Electric Cars

2018 Nissan Leaf enters US production amid big demand overseas

The automaker has already racked up a significant amount of orders in Japan.

Nissan

If you've been holding off buying an electric car to see what the 2018 Nissan Leaf is all about, you're one step closer to the finish line.

Nissan announced this week that the 2018 Leaf is now in production at its plant in Smyrna, Tennessee. The electric hatchback goes on sale in the US in early 2018.

So fresh and so clean.

Nissan

In its home market of Japan, however, the 2018 Leaf has been on sale since early October, and it's proven quite successful thus far. According to InsideEVs, in its first month on sale, Nissan received approximately 19,000 orders for the electric hatchback. Throw European demand into the mix, and that number rises to about 23,000.

Nissan also recently launched a website for its Drive and Discover program, which allows potential owners to take a test drive that starts and finishes at home. All a prospective buyer needs to do is log onto Nissan's site, fill out a form and wait for Nissan to reach out. A Leaf specialist will arrive with a 2018 Leaf for a half-hour walkthrough and a half-hour test drive.

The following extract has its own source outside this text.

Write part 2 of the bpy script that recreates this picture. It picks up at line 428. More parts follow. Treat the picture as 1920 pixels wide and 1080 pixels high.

There's no specific route in mind, which means buyers can take the Leaf for a spin just about anywhere, as they would their own cars. All the test driver needs is a valid license and insurance. Up to three passengers are welcome, so long as they're 13 or older. That program runs until early next year.

The 2018 Nissan Leaf builds on the original in a big way. A new 40-kWh battery offers a range of up to 150 miles, although a second, larger battery will enable a range in excess of 225 miles later on down the road. Performance should be better, as well, thanks to a new electric motor output of 147 horsepower and 236 pound-feet of torque, big improvements over the last generation's 107 hp and 187 lb-ft.

Buyers can also equip the 2018 Leaf with ProPilot, Nissan's semi-autonomous highway system that holds the vehicle in a single lane at highway speeds without driver input. This same tech appears on the 2018 Rogue crossover.